The Land Registry have released their latest set of figures for the Cheltenham Property market. It makes interesting reading, as average property values in Cheltenham rose by 0.4% in May. This leaves average property values 4.5% higher than 12 months ago, meaning the annual rate of growth in the town fell to its lowest level since April 2014. When we compare Cheltenham against the regional picture, South West property values fell by 0.6%, leaving them 1.1% higher than a year ago. Obviously this is a far cry from the price rises we were experiencing in Cheltenham throughout 2014. At one point (December 2014 to be exact) property values were rising by 6.7% a year. All the same, even with the tempering of the Cheltenham property values in 2015, property values are still higher. This is good news for local homeowners who had been affected by the downturn after 2007 and still find themselves in negative equity.
So what does all this mean for Cheltenham landlords or those
considering dipping their toe into the buy to let market for the first time? For many people, buy to let looks a good investment,
providing landlords with a decent income at a time of low interest rates and
stock market unpredictability. However, if you are thinking
of investing in bricks and mortar in Cheltenham, it is important to do things correctly.
As an investment to provide you with income, for those with enough savings to
raise a big deposit, buy to let looks particularly good, especially compared to
low savings rates and stock market yo-yo’s. I must also remind readers,
landlords have two opportunities to make money from property, not only is there
the rent (income), but with the property market bouncing back over the last few
years, property value increases has spurred on more investors to buy property
in the hope of its value continuing to rise.
Savvy landlords with decent deposits can fix their mortgages
at just over 3% for five years, making many deals stack up. Nevertheless, low
rates cannot stay low forever, because one day they must rise and you need to
know your property can stand that test. I saw some landlords
struggling in the mid noughties, when interest rates rose from 3.5% in July
2003 to 5.75% in July 2007. That might not sound a lot, but that was the
difference of making a £100 a month profit in 2003 to having to make up a
shortfall in the mortgage payments of £100 per month in 2007.
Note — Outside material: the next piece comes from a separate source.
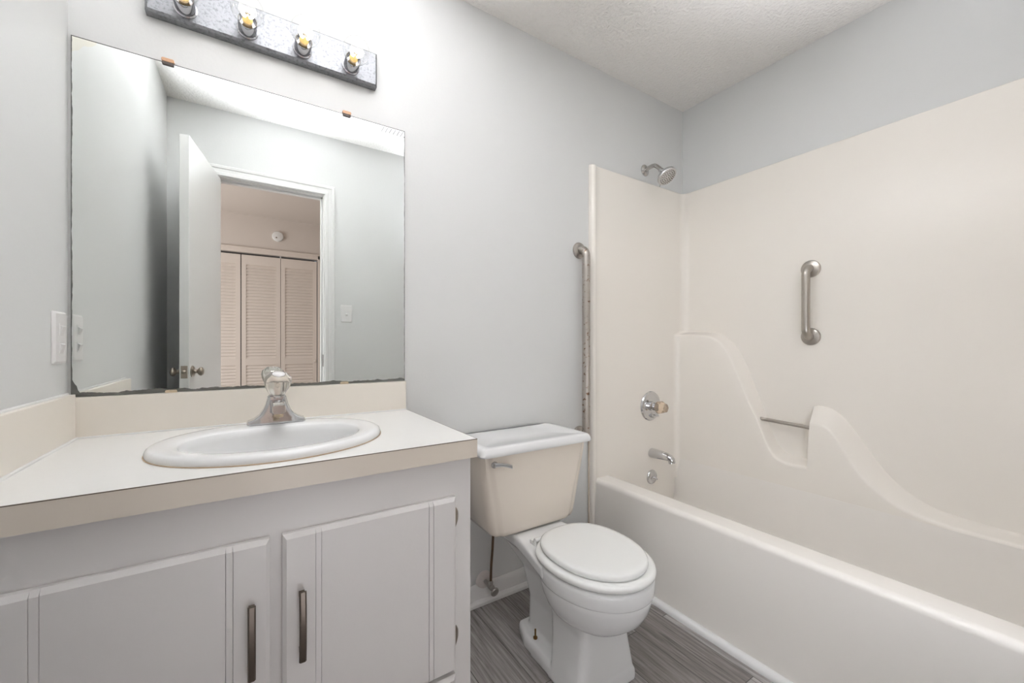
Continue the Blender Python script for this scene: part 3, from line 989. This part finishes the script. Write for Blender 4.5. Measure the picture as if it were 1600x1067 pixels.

Its true many landlords were thrown a life raft when the
base rate dropped to 0.5% in March 2009. Whilst interest rates have remained
there since, mark my words, they will rise again in the future. However, even
with the potential for costs to rise, demand for decent rental properties
remains high as there are ever more tenants in the market, driving up demand
and thus rents. The British love of bricks and mortar plus improving mortgage
deals also add up to fuel the buoyant Cheltenham property market.